In early December, the shareholders of Hog Island Oyster Company gathered for a gentle repast at the company’s eponymous Ferry Building restaurant in San Francisco. Did I say gentle repast? More like our annual saturnalia minus the debauchery. No arrests were made. A well-behaved group though we gorged on raw oysters, grilled oysters, baked oysters, oysters Rockefeller, oysters casino, oysters with chipotle, fried oysters, oysters with hog wash, hot sauce, a squeeze of lemon, a grating of horseradish and probably more ways than I recall.

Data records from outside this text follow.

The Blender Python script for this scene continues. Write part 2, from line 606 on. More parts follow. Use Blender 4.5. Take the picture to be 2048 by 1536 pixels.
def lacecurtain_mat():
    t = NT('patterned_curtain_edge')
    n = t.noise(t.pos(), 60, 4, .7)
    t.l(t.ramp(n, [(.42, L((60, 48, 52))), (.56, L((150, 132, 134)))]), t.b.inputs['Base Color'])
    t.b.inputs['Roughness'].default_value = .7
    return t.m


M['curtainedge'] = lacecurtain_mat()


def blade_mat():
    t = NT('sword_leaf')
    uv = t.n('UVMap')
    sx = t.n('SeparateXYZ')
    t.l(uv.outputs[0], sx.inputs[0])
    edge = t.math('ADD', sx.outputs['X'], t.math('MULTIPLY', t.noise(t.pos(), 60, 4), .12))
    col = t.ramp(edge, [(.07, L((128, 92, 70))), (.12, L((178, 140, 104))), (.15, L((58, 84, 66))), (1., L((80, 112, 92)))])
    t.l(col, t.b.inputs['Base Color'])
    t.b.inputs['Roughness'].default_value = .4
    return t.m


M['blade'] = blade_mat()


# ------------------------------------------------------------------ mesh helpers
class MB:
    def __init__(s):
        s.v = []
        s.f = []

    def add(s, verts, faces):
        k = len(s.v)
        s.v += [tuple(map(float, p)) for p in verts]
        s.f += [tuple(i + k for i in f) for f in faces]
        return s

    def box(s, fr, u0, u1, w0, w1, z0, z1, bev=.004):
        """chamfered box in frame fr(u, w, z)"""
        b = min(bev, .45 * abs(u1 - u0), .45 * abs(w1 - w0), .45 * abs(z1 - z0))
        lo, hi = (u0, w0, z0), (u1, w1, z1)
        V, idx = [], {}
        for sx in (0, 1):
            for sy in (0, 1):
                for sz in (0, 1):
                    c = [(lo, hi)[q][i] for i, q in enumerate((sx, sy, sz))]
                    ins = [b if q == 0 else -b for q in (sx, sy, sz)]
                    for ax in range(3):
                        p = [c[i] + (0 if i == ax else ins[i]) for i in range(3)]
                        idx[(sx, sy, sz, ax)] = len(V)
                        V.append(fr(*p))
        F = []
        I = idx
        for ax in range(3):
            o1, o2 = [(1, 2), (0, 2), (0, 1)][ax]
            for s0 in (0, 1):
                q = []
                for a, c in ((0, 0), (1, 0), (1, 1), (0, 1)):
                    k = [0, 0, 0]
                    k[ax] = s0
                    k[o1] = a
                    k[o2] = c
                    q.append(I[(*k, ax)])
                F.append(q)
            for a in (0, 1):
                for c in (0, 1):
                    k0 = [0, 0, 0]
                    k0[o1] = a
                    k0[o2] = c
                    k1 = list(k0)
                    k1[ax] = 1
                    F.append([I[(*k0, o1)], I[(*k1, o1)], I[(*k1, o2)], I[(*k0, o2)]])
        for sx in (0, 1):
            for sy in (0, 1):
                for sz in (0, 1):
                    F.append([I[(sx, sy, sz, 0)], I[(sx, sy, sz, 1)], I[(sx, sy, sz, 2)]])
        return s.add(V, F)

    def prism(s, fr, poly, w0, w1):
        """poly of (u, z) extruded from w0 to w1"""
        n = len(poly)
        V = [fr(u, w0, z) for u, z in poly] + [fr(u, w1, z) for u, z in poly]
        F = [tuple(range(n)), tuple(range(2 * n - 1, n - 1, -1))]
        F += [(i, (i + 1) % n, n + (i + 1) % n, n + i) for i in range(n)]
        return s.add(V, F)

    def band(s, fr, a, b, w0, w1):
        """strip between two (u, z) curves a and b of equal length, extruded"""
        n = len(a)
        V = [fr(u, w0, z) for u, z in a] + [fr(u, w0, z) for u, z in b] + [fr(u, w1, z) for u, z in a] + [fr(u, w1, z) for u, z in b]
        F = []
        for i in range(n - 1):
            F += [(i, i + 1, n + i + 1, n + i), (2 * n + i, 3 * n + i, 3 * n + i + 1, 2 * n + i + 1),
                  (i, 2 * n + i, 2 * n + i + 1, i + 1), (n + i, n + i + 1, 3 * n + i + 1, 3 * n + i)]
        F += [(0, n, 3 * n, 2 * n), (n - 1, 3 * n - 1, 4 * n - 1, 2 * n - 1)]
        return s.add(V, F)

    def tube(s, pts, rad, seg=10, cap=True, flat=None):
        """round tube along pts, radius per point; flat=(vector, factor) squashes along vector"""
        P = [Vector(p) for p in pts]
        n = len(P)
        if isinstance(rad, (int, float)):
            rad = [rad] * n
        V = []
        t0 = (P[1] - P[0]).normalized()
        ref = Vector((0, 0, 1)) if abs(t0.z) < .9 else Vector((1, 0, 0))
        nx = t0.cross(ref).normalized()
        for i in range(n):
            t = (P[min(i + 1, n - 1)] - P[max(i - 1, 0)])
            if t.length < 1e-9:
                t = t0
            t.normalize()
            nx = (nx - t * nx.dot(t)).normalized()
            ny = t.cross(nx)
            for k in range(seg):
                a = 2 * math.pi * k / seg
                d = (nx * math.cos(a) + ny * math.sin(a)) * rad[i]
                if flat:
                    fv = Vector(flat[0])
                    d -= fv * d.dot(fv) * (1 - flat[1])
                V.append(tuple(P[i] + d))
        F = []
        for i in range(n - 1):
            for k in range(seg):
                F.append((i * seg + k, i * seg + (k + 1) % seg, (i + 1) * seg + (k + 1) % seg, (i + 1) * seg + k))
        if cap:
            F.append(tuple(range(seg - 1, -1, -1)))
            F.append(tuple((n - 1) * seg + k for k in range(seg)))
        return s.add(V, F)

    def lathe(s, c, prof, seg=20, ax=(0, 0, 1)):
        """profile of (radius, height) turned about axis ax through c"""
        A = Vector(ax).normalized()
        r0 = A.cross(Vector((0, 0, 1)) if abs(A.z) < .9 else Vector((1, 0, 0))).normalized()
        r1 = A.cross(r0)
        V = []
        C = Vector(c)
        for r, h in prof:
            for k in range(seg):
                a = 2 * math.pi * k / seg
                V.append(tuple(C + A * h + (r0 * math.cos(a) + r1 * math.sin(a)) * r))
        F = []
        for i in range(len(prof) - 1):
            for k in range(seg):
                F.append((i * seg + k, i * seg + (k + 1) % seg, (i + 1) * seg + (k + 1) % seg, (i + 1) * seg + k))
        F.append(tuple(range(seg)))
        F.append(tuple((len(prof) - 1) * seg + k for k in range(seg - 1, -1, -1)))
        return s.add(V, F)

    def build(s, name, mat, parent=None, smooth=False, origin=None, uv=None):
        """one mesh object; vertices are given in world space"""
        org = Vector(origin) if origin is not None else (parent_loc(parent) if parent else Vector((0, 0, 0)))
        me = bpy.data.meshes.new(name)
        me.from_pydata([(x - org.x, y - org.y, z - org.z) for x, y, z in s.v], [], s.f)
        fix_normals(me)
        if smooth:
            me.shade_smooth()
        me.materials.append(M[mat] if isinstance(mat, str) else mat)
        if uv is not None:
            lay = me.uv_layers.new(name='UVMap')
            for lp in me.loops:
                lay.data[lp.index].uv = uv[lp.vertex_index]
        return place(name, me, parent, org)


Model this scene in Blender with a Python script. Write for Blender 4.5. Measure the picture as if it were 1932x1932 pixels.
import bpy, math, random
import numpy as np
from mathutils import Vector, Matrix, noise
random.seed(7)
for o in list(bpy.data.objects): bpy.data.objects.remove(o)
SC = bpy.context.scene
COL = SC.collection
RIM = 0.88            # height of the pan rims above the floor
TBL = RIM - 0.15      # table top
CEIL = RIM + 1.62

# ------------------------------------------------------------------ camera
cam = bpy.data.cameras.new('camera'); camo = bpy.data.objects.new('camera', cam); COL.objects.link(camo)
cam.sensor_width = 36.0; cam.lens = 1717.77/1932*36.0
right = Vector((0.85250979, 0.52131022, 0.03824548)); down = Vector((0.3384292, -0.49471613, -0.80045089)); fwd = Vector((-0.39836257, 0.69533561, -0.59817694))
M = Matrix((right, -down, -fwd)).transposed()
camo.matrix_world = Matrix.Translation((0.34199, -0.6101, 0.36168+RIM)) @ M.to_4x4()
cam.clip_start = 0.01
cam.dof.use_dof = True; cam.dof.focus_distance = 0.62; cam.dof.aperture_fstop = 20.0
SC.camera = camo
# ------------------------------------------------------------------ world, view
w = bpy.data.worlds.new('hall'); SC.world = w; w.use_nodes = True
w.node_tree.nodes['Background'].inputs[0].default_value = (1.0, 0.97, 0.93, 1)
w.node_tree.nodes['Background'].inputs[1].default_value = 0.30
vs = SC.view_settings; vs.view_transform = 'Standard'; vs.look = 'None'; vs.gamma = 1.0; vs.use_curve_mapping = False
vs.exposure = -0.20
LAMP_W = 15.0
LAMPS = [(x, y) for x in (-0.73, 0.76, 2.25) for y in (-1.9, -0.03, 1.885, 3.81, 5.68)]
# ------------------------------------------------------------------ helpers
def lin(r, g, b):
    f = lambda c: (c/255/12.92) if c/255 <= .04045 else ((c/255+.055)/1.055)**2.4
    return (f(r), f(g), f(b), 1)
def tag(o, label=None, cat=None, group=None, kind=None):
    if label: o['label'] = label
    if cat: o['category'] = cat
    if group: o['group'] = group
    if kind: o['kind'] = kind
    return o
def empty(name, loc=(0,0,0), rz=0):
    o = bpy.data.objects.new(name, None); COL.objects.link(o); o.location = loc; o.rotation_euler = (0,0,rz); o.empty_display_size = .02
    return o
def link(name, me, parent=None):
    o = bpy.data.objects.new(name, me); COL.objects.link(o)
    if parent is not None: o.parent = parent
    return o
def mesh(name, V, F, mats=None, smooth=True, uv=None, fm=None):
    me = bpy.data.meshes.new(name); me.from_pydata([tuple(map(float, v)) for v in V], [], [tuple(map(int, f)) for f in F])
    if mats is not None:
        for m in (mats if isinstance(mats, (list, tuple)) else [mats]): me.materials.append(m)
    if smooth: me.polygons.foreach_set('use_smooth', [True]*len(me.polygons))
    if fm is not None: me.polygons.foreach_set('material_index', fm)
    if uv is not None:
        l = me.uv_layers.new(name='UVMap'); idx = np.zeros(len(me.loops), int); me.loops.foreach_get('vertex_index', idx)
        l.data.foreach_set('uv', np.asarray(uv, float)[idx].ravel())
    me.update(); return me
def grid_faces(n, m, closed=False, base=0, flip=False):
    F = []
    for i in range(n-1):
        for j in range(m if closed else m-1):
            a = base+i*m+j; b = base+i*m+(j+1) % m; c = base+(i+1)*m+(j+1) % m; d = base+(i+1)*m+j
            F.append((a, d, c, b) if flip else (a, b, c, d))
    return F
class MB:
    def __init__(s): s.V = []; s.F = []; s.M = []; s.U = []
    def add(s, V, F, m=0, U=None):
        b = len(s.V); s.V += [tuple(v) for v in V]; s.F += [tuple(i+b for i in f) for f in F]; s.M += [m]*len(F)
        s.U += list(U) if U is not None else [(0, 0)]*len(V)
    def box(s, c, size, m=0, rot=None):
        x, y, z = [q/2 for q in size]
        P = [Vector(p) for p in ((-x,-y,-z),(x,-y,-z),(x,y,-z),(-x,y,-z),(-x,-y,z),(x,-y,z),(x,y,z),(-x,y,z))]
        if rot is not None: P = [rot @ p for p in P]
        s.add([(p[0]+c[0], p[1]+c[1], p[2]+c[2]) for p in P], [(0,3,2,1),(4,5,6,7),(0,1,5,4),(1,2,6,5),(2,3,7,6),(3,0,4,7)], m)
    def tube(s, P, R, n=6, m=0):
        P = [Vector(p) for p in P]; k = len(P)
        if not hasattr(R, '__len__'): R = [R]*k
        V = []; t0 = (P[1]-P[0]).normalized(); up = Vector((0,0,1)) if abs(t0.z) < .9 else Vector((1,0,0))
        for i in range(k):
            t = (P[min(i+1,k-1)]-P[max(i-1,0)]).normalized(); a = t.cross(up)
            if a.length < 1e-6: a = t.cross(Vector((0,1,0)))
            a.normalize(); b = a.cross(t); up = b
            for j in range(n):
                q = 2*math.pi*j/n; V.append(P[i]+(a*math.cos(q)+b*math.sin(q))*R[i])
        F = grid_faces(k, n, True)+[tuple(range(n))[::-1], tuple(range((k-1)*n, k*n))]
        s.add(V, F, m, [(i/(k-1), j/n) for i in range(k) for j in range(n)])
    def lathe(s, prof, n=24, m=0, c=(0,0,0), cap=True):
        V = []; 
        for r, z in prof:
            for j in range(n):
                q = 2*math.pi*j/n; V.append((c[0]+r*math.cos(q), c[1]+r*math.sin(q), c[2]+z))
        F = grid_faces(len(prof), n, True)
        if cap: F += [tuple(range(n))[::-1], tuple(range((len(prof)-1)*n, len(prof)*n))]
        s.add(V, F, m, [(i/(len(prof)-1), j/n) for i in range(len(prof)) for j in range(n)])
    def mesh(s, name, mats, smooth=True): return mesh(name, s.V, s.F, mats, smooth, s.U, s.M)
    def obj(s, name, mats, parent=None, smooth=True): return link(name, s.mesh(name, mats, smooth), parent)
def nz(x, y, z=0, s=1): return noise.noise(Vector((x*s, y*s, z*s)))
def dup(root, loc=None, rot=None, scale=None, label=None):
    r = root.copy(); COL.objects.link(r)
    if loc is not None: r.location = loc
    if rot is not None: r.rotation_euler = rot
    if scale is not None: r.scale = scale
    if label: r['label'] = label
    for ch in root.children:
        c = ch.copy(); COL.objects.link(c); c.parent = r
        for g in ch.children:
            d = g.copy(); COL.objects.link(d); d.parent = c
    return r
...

There were other goodies too like mounds of cold cuts and cheeses, piles of ribs and crab sliders, trays of hamachi and salads, layers of crayfish and shrimp, dips and sauces and spreads, cocktails, Champagne and wine, gingerbread men, angel cookies and lemon bars.
Oyster shuckers shucked.
Bartenders prepared to create, interpret, mix, shake, pour – and smile.
Cooks cooked.
Grillmen grilled.
Servers swarmed with trays.
Guests reveled.
Desserts did not desert.
and gingerbread men danced with angels.
Mountains of food.
and food
and food
and food
and drink
and outside, it was chilly, Bay Area chilly that is. No scarves or gloves, galoshes or boots, no furry linings or playful hats. Even the Bay Bridge played along, its performance art light show sparkled at the party revelers, a wink-wink, nudge-nudge to the season and reason to at least forget the world’s woes, at least for one night. “Season’s Greetings,” I think it glinted, “Peace on Earth,” it concluded.